[Entries with scene source code]

______________________________

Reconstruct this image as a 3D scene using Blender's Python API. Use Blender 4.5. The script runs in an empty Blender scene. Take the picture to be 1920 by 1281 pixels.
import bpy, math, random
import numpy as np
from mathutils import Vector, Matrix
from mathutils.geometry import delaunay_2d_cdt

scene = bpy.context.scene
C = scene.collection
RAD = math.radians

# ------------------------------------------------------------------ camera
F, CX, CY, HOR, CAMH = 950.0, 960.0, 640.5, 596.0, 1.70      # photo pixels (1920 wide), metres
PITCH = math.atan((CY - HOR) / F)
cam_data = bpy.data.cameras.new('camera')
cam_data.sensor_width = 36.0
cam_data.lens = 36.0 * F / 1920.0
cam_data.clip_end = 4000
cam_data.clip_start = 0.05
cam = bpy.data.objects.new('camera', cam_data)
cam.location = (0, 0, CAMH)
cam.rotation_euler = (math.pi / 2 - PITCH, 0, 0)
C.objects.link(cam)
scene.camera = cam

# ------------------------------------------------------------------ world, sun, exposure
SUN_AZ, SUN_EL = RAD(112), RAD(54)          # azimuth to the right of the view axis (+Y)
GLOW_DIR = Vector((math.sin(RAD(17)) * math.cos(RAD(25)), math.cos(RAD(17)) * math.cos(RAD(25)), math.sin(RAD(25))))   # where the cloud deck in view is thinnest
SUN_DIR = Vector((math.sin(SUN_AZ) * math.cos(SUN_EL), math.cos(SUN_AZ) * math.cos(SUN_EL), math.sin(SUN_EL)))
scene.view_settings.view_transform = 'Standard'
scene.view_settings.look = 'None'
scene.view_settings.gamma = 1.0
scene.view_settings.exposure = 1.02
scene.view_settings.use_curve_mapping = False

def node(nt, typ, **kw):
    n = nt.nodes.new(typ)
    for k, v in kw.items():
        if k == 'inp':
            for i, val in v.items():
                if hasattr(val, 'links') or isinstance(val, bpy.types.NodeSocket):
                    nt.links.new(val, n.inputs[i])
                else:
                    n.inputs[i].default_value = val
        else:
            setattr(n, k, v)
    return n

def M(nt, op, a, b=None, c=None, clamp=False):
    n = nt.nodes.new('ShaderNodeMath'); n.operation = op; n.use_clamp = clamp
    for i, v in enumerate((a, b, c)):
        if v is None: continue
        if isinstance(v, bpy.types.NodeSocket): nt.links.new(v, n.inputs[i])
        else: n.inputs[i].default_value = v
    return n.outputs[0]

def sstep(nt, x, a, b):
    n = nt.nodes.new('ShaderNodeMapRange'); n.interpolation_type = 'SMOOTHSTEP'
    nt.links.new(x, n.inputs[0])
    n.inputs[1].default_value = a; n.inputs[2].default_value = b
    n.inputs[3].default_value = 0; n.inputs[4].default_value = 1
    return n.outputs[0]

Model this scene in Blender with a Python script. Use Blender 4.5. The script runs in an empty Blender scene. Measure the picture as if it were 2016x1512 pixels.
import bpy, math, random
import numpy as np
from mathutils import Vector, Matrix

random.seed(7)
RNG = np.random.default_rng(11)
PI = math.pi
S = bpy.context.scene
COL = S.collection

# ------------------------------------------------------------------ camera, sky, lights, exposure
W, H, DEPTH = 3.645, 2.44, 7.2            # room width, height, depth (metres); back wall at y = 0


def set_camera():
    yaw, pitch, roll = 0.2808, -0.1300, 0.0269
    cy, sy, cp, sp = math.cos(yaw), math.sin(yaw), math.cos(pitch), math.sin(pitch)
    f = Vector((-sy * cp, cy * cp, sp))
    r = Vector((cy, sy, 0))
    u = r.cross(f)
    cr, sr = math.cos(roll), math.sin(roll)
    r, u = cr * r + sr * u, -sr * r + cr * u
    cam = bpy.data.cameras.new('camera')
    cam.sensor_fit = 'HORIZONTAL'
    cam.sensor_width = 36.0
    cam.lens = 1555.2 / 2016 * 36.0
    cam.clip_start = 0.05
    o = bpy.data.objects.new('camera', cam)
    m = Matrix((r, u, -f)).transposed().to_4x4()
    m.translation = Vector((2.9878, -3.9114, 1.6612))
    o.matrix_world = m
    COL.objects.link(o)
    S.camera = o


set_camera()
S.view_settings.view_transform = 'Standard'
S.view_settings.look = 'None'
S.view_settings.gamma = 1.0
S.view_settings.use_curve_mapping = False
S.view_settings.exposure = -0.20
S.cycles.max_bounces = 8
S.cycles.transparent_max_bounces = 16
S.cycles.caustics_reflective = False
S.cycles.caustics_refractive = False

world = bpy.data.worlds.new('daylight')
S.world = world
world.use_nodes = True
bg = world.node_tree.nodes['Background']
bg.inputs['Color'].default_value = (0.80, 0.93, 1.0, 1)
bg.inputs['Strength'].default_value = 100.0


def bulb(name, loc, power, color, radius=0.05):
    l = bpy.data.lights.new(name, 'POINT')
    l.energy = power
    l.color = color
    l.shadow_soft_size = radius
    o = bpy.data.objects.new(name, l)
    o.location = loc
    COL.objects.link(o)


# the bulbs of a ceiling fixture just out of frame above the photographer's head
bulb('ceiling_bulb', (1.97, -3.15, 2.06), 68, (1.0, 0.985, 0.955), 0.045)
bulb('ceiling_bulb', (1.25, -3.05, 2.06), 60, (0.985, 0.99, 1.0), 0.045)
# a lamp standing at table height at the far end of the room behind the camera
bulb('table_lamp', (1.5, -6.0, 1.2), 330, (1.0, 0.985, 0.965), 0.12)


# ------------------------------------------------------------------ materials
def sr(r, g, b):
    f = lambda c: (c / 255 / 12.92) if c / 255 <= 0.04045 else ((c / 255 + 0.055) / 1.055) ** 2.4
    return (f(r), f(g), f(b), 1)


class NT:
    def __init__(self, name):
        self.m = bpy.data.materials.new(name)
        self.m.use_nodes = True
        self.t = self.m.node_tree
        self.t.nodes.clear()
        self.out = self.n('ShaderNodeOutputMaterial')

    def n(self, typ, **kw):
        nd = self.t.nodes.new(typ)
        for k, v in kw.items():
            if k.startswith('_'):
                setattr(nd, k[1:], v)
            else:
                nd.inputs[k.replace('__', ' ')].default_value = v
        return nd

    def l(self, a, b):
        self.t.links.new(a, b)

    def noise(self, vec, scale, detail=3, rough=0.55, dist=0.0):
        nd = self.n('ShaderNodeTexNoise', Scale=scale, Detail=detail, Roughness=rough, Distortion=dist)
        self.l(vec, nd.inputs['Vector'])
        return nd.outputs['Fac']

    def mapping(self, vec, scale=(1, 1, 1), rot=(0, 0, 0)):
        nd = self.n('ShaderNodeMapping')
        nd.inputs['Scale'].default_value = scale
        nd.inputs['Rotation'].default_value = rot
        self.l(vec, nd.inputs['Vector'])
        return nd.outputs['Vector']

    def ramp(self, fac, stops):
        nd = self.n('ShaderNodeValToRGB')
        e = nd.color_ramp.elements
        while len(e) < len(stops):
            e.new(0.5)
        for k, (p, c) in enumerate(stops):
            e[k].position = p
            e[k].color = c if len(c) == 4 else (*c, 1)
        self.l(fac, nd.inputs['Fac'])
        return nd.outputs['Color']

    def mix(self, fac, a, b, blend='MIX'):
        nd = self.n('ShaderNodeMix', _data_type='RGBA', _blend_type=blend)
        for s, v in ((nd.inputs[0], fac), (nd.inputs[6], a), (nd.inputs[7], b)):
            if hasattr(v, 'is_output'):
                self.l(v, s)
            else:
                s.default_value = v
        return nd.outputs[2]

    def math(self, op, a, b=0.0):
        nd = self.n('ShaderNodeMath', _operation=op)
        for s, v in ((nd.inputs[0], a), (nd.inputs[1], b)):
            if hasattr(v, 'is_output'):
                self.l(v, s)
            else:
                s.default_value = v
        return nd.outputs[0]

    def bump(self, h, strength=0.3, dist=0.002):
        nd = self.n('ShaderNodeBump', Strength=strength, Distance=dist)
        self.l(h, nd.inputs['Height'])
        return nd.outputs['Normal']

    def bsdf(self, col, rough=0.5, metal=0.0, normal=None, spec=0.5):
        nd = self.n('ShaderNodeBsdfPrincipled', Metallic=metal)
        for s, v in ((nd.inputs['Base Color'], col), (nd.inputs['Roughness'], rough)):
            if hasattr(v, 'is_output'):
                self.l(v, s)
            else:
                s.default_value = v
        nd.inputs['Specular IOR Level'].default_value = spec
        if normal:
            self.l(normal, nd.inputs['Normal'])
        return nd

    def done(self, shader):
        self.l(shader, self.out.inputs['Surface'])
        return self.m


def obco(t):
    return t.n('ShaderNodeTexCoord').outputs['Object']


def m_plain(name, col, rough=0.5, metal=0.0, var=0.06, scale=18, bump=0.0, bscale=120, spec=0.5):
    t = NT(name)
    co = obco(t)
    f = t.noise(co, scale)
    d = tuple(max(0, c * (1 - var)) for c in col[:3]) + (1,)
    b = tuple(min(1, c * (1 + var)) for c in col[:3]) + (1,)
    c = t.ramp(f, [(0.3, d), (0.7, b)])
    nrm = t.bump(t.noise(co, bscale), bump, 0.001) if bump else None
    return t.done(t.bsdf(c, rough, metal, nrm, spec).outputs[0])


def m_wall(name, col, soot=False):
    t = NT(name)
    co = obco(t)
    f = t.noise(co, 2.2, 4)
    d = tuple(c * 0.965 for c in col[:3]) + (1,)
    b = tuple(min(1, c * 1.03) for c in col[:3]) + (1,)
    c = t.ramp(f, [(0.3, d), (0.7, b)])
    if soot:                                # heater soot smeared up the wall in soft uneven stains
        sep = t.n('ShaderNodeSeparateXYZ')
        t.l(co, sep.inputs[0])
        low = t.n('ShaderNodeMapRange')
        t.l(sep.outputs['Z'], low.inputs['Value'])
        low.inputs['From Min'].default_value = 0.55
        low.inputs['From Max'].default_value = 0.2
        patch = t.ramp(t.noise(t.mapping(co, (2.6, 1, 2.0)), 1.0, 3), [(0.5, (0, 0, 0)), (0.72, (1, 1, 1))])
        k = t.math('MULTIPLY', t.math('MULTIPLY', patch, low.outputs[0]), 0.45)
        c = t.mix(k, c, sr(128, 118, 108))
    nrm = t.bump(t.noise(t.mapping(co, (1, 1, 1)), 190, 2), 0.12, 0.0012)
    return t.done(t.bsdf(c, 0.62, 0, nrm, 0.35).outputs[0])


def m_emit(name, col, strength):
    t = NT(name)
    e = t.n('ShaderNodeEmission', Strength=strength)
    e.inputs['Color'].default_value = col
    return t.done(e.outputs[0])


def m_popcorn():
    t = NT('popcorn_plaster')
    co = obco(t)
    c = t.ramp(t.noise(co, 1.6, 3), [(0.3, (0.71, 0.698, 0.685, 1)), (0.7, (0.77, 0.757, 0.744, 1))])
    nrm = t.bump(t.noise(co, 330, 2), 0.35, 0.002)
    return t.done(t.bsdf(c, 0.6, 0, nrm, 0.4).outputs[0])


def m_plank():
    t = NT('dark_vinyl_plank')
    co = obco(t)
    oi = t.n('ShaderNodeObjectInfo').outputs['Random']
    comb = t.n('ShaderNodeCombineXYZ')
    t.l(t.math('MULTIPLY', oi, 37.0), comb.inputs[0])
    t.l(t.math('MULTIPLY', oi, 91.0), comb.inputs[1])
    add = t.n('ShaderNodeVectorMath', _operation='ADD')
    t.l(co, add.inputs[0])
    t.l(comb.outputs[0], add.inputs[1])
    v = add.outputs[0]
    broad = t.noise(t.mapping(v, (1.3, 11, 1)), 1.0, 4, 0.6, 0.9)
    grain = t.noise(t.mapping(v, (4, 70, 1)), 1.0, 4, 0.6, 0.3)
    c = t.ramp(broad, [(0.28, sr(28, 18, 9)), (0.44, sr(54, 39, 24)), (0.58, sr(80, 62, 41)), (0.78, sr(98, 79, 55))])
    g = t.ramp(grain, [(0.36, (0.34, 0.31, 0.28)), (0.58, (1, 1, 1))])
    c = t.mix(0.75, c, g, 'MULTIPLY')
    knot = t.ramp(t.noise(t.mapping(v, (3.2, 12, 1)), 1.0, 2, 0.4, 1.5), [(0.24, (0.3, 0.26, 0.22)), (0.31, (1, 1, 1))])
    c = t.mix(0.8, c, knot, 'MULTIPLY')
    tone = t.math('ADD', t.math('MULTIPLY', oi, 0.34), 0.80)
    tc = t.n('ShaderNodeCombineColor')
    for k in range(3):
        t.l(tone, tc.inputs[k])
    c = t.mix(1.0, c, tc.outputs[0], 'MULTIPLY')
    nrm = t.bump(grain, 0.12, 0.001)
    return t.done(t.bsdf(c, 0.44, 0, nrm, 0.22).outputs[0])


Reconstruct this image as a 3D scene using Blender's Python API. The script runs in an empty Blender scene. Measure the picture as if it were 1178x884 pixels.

______________________________

Return only the exact lines from the opening of the records through the line that contains "RAD = math.radians", both included.

▶ **EXERCISE RESULT**
Reconstruct this image as a 3D scene using Blender's Python API. Use Blender 4.5. The script runs in an empty Blender scene. Take the picture to be 1920 by 1281 pixels.
import bpy, math, random
import numpy as np
from mathutils import Vector, Matrix
from mathutils.geometry import delaunay_2d_cdt

scene = bpy.context.scene
C = scene.collection
RAD = math.radians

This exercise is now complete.